Dave Van Horn has always presided over the Arkansas baseball program with such a steely confidence that it was not at all surprising to see his facial expression barely change in the Razorback dugout on Tuesday night as Oregon State looked to build an early lead against his Hogs.

Blaine Knight was looking reasonably sharp, but in the second inning, he surrendered a stinging double to Beavers slugger Trevor Larnach, then an infield hit and a soft single to center made it 1-0 for the alleged betting-line favorites. Arkansas couldn’t do much offensively against the Beavers’ embattled southpaw ace, Luke Heimlich, for the first four innings.

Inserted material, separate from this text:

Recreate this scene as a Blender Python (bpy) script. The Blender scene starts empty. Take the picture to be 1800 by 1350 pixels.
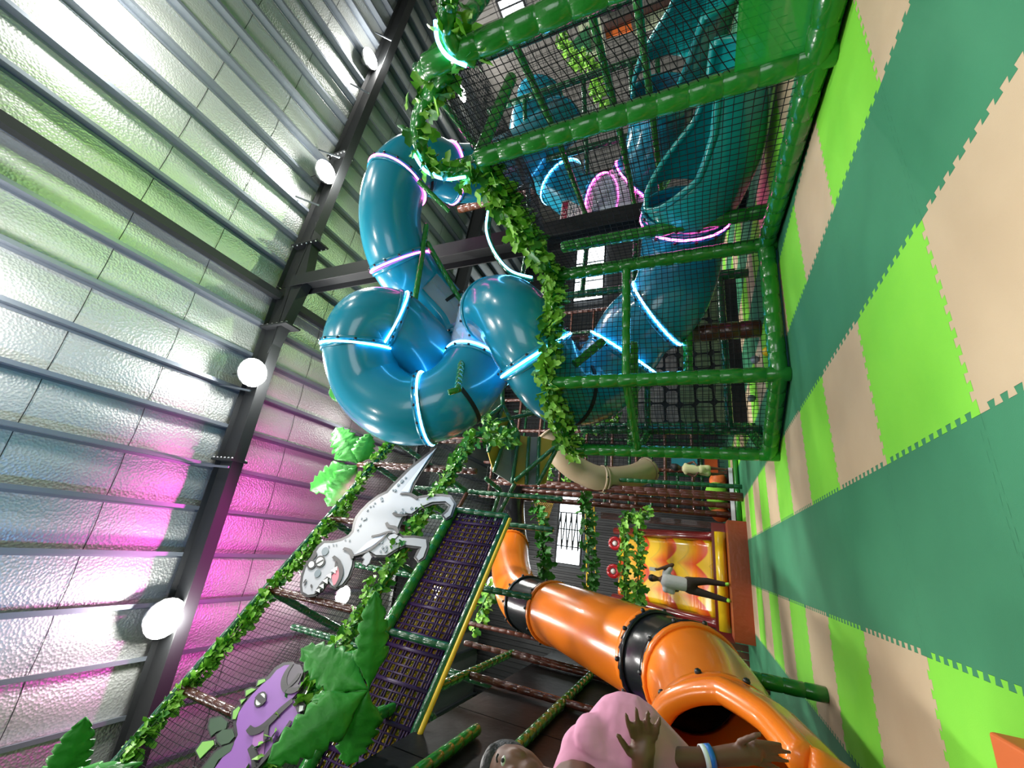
import bpy, math, random
from mathutils import Vector, Matrix
from mathutils.geometry import tessellate_polygon
R = random.Random(7)
V = Vector
scn = bpy.context.scene
COL = scn.collection
# ------------------------------------------------------------------ camera (phone held sideways: world up points to the left of the frame)
CH = 1.05
FPX = 720.0
RX = V((0.11968952, 0.38944542, -0.91323966))    # image right, in world
RY = V((-0.92706208, 0.37302052, 0.03757121))    # image down
RZ = V((0.35528906, 0.84213298, 0.40568673))     # view direction
cam = bpy.data.cameras.new('camera')
cam.sensor_fit = 'HORIZONTAL'; cam.sensor_width = 36.0; cam.lens = 36.0 * FPX / 1800.0
cam.clip_start = 0.05; cam.clip_end = 200
camo = bpy.data.objects.new('camera', cam); COL.objects.link(camo)
u, d, f = RX.normalized(), RY.normalized(), RZ.normalized()
camo.matrix_world = Matrix(((u.x, -d.x, -f.x, 0), (u.y, -d.y, -f.y, 0), (u.z, -d.z, -f.z, CH), (0, 0, 0, 1)))
scn.camera = camo
# ------------------------------------------------------------------ world, exposure
w = bpy.data.worlds.new('world'); scn.world = w; w.use_nodes = True
w.node_tree.nodes['Background'].inputs[0].default_value = (0.75, 0.85, 1.0, 1)
w.node_tree.nodes['Background'].inputs[1].default_value = 0.22
scn.view_settings.view_transform = 'Standard'; scn.view_settings.look = 'None'
scn.view_settings.gamma = 1; scn.view_settings.use_curve_mapping = False
scn.view_settings.exposure = 0.18
scn.cycles.max_bounces = 6; scn.cycles.diffuse_bounces = 3; scn.cycles.glossy_bounces = 3
scn.cycles.transparent_max_bounces = 24; scn.cycles.use_denoising = True
scn.cycles.sample_clamp_indirect = 6; scn.cycles.caustics_reflective = False; scn.cycles.caustics_refractive = False

def lamp(name, kind, loc, power, color=(1, 1, 1), target=None, size=0.3, angle=60, blend=0.6):
    l = bpy.data.lights.new(name, kind); l.energy = power; l.color = color
    if kind == 'POINT': l.shadow_soft_size = size
    if kind == 'SPOT': l.spot_size = math.radians(angle); l.spot_blend = blend; l.shadow_soft_size = size
    if kind == 'AREA': l.size = size
    o = bpy.data.objects.new(name, l); COL.objects.link(o); o.location = loc
    if target is not None:
        o.rotation_euler = (V(target) - V(loc)).to_track_quat('-Z', 'Y').to_euler()
    return o
# colour-wash spotlights of the park, fixed on the play frames and aimed at the roof
lamp('wash_light_green', 'SPOT', (7.5, 3.5, 7.2), 560, (0.55, 1.0, 0.18), (9.0, 5.0, 13), 0.15, 120)
lamp('wash_light_green', 'SPOT', (9.5, 10, 6.5), 650, (0.65, 1.0, 0.4), (9.5, 9.5, 13), 0.15, 110)
lamp('wash_light_pink', 'SPOT', (0.5, 8.6, 8.5), 1000, (1.0, 0.08, 0.62), (0.3, 9.2, 13), 0.15, 110)
lamp('wash_light_pink', 'SPOT', (-2.4, 8.3, 9.0), 550, (1.0, 0.05, 0.7), (-2.6, 8.2, 13), 0.15, 110)
lamp('wash_light_blue', 'SPOT', (-3.5, 1.0, 7.0), 1500, (0.15, 0.4, 1.0), (1.2, 2.8, 13), 0.15, 90)
# front-of-house lighting: the rows of high-bay lamps behind the camera
for x in (-4, 3, 10):
    for y in (-3.5, 1.2):
        lamp('high_bay_light', 'POINT', (x, y, 11.4), 620, (1.0, 0.98, 0.93), size=0.35)
# unseen broad area light behind the camera, aimed into the hall
lamp('rear_area_light', 'AREA', (1.0, -5.5, 3.2), 170, (0.95, 0.98, 1.0), (1.6, 5, 1.5), 4.0)

# ------------------------------------------------------------------ geometry from view measurements
def ray(x, y): return (RX * (x - 900) + RY * (y - 675) + RZ * FPX)
def P(x, y, X=None, Y=None, Z=None):
    r = ray(x, y)
    t = X / r.x if X is not None else Y / r.y if Y is not None else (Z - CH) / r.z
    return r * t + V((0, 0, CH))
def D(x, y, dep): return ray(x, y) * (dep / FPX) + V((0, 0, CH))
LN = V((0.73, -1, 0)).normalized()       # the diagonal play frame's plane faces this way
LA = V((0, 6.33, 0))
LU = V((1, 0.73, 0)).normalized()
def PL(x, y, off=0.0):
    r = ray(x, y); a = LA + LN * off - V((0, 0, CH))
    return r * (a.dot(LN) / r.dot(LN)) + V((0, 0, CH))

# ------------------------------------------------------------------ materials
def mat(name, col, rough=0.5, metal=0.0, emit=None, es=0.0, alpha=1.0, trans=0.0, bump=None, col2=None, cscale=8.0, spec=0.5, coat=0.0, sss=0.0):
    m = bpy.data.materials.new(name); m.use_nodes = True
    nt = m.node_tree; b = nt.nodes['Principled BSDF']
    b.inputs['Base Color'].default_value = (*col, 1); b.inputs['Roughness'].default_value = rough
    b.inputs['Metallic'].default_value = metal; b.inputs['Alpha'].default_value = alpha
    b.inputs['Transmission Weight'].default_value = trans
    b.inputs['Specular IOR Level'].default_value = spec; b.inputs['Coat Weight'].default_value = coat
    if sss: b.inputs['Subsurface Weight'].default_value = sss; b.inputs['Subsurface Scale'].default_value = 0.02
    if emit: b.inputs['Emission Color'].default_value = (*emit, 1); b.inputs['Emission Strength'].default_value = es
    tc = None
    def coords():
        nonlocal tc
        if tc is None: tc = nt.nodes.new('ShaderNodeTexCoord')
        return tc.outputs['Object']
    if col2:
        n = nt.nodes.new('ShaderNodeTexNoise'); n.inputs['Scale'].default_value = cscale; n.inputs['Detail'].default_value = 5
        nt.links.new(coords(), n.inputs['Vector'])
        cr = nt.nodes.new('ShaderNodeValToRGB'); cr.color_ramp.elements[0].position = 0.35; cr.color_ramp.elements[1].position = 0.65
        cr.color_ramp.elements[0].color = (*col, 1); cr.color_ramp.elements[1].color = (*col2, 1)
        nt.links.new(n.outputs['Fac'], cr.inputs['Fac']); nt.links.new(cr.outputs['Color'], b.inputs['Base Color'])
    if bump:
        kind, sc, st, dist = bump
        n = nt.nodes.new('ShaderNodeTexVoronoi' if kind == 'V' else 'ShaderNodeTexNoise'); n.inputs['Scale'].default_value = sc
        nt.links.new(coords(), n.inputs['Vector'])
        bp = nt.nodes.new('ShaderNodeBump'); bp.inputs['Strength'].default_value = st; bp.inputs['Distance'].default_value = dist
        nt.links.new(n.outputs['Distance' if kind == 'V' else 'Fac'], bp.inputs['Height']); nt.links.new(bp.outputs['Normal'], b.inputs['Normal'])
    return m
M = {}
M['lime'] = mat('foam_lime', (0.20, 0.66, 0.04), 0.75, bump=('N', 220, 0.25, 0.004), col2=(0.23, 0.70, 0.045), cscale=2)
M['beige'] = mat('foam_beige', (0.54, 0.41, 0.26), 0.8, bump=('N', 220, 0.25, 0.004), col2=(0.58, 0.45, 0.29), cscale=2)
M['dgreen'] = mat('foam_green', (0.032, 0.21, 0.098), 0.75, bump=('N', 220, 0.25, 0.004), col2=(0.038, 0.235, 0.11), cscale=2)
M['seam'] = mat('foam_seam', (0.02, 0.13, 0.07), 0.9)
M['gpad'] = mat('green_vinyl', (0.013, 0.18, 0.018), 0.24, bump=('N', 22, 0.3, 0.012), coat=0.4)
M['gpad2'] = mat('dark_green_vinyl', (0.006, 0.085, 0.028), 0.25, bump=('N', 26, 0.5, 0.012), coat=0.4)
M['bpad'] = mat('brown_vinyl', (0.075, 0.022, 0.014), 0.25, bump=('N', 30, 0.6, 0.012), coat=0.4)
M['net'] = mat('black_cord', (0.005, 0.007, 0.010), 0.8, spec=.2)
M['foil'] = mat('foil_insulation', (0.42, 0.43, 0.42), 0.5, 0.75, bump=('V', 20, 0.5, 0.02))
M['steel'] = mat('galvanised_steel', (0.16, 0.18, 0.21), 0.45, 0.7)
M['black_steel'] = mat('black_painted_steel', (0.010, 0.011, 0.012), 0.6, spec=.3)
M['teal'] = mat('teal_plastic', (0.010, 0.25, 0.38), 0.22, bump=('N', 3, 0.12, 0.02), coat=0.3)
M['tealc'] = mat('teal_chute_plastic', (0.008, 0.32, 0.31), 0.25, coat=0.3)
M['orange'] = mat('orange_plastic', (0.86, 0.20, 0.012), 0.25, bump=('N', 3, 0.12, 0.02), coat=0.3)
M['blackp'] = mat('black_plastic', (0.008, 0.009, 0.011), 0.22, bump=('N', 3, 0.12, 0.02))
M['clear'] = mat('clear_plastic', (0.75, 0.85, 0.95), 0.05, alpha=0.30, coat=0.5)
M['bolt'] = mat('black_bolt', (0.01, 0.01, 0.012), 0.35)
M['neonw'] = mat('ice_blue_neon', (0.6, 0.9, 1), 0.5, emit=(0.10, 0.50, 1.0), es=17)
M['neonp'] = mat('pink_neon', (1, 0.4, 0.9), 0.5, emit=(1.0, 0.08, 0.50), es=14)
M['leaf'] = mat('ivy_leaf', (0.14, 0.42, 0.03), 0.45, col2=(0.30, 0.60, 0.08), cscale=6)
M['leafd'] = mat('dark_ivy_leaf', (0.02, 0.15, 0.015), 0.45, col2=(0.05, 0.24, 0.03), cscale=6)
M['palm'] = mat('palm_fabric', (0.02, 0.24, 0.018), 0.5, bump=('N', 12, 0.4, 0.02), col2=(0.035, 0.31, 0.03), cscale=4)
M['stem'] = mat('vine_stem', (0.02, 0.09, 0.015), 0.6)
M['lampw'] = mat('lamp_glow', (1, 1, 1), 0.5, emit=(1, 0.98, 0.92), es=40)
M['alu'] = mat('lamp_housing', (0.6, 0.6, 0.62), 0.3, 0.9)
M['pane'] = mat('daylight_window', (1, 1, 1), 0.4, emit=(0.86, 0.95, 1.0), es=5)
M['wall'] = mat('dark_cladding', (0.018, 0.019, 0.021), 0.6, bump=('N', 6, 0.2, 0.02))
M['wallc'] = mat('grey_cladding', (0.17, 0.16, 0.15), 0.6)
M['panel'] = mat('black_padding', (0.008, 0.009, 0.010), 0.45, bump=('N', 5, 0.3, 0.03), spec=.14)
M['purple'] = mat('purple_webbing', (0.030, 0.003, 0.065), 0.5)
M['gold'] = mat('gold_cord', (0.85, 0.55, 0.04), 0.5)
M['wd'] = mat('cutout_white', (0.38, 0.39, 0.43), 0.6)
M['wd2'] = mat('cutout_pale_blue', (0.50, 0.54, 0.68), 0.4)
M['ink'] = mat('cutout_ink', (0.018, 0.016, 0.02), 0.4)
M['eyew'] = mat('cutout_eye', (0.8, 0.82, 0.8), 0.4)
M['spot'] = mat('cutout_grey', (0.14, 0.18, 0.21), 0.4)
M['pinkt'] = mat('cutout_pink', (0.68, 0.18, 0.24), 0.4)
M['pd'] = mat('cutout_purple', (0.27, 0.095, 0.42), 0.4)
M['pd2'] = mat('cutout_light_purple', (0.42, 0.15, 0.50), 0.4)
M['pg'] = mat('cutout_lime', (0.22, 0.50, 0.10), 0.4)
M['pdg'] = mat('cutout_moss', (0.03, 0.075, 0.035), 0.4)
M['pgrey'] = mat('cutout_slate', (0.07, 0.055, 0.08), 0.4)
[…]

Historians will later debate the significance of what transpired in the bottom half of the fourth and the ensuing top half of the fifth, but here’s the rub: thanks to another Larnach double, which was really a lazy flyball to left that Heston Kjerstad simply couldn’t locate in the sun, and a well-struck single by catcher Adley Rutschman, OSU was in serious business with none out. The normally unflappable Knight did what he customarily does, and coaxed a potential double-play groundout that would have ostensibly put the Beavers ahead 2-0 at the expense of two quick outs. But the Hogs weren’t able to crisply make the play and it all appeared to be a function of Rutschman breaking up the double play.

Trouble is, he did so illegally. Rutschman never slid, and instead, he opted to essentially cruise inside the baseline in a half-crouch jog, which was indisputably a breach of the rules. Jax Biggers couldn’t get a clean throw back to first for the second out, and the umpires were rather conclusive in the determination that Rutschman interfered. That sent Larnach back to third, taking the Oregon State run off the board, and Knight capped off the inning by fanning Michael Gretler on a full count.


It was the last real threat for Oregon State’s vaunted offense, and it buoyed the Hog lineup in the fifth, though mostly it was an unraveling by the Beavers that triggered the decisive rally. Heimlich lost command of his usually precise fastball almost immediately, and Grant Koch made him pay for a one-out walk by driving home Carson Shaddy with the tying run. Two hit batsmen and an error by the dependable Nick Madrigal made it evident that the Beavers were totally taken off track by Rutschman’s running gaffe, and Heimlich was gone after throwing 86 pitches over only 4.1 innings. Kjerstad drew a bases-loaded walk to cap off the inning and, oddly enough, the entire scoring for the night.

Knight was bolstered enough by his team’s rally that he fired a salty fifth and sixth without allowing additional damage, then he turned it over to his trusted bullpen mates. Barrett Loseke threw two shutout innings and Matt Cronin locked up his 14th save by putting away three batters in an economic 15 pitches. The Beavers, having crushed the ball to the tune of 48 runs over five prior games in Omaha, were muted over the final seven innings. Despite ultimately outhitting the Hogs, 9-5, the Beavers were incapable of stringing together any hits after the first few innings, and Arkansas once again did all the little things well: save for Kjerstad’s sun-affected misplay, the Hogs were clean in the field, and despite striking out 16 times, they also drew seven walks and the upperclassmen in particular worked deep counts. In a worst-case scenario for Arkansas, if the Hogs lose tonight with trusted lefty Kacey Murphy on the mount, they still have a fresher pen generally as Heimlich’s relief, Christian Chamberlain, was terrific (11 Ks of the 14 outs he recorded) but also completely used up for the duration of the finals.


The Hogs sit on the precipice of greatness heretofore unseen in decades of competitive varsity baseball. The opportunity to reach that ultimate apex is tonight and Omaha will again be overtaken by a sea of cardinal, which is precisely the sort of atmosphere that the Razorbacks have parlayed to excellence in 2018.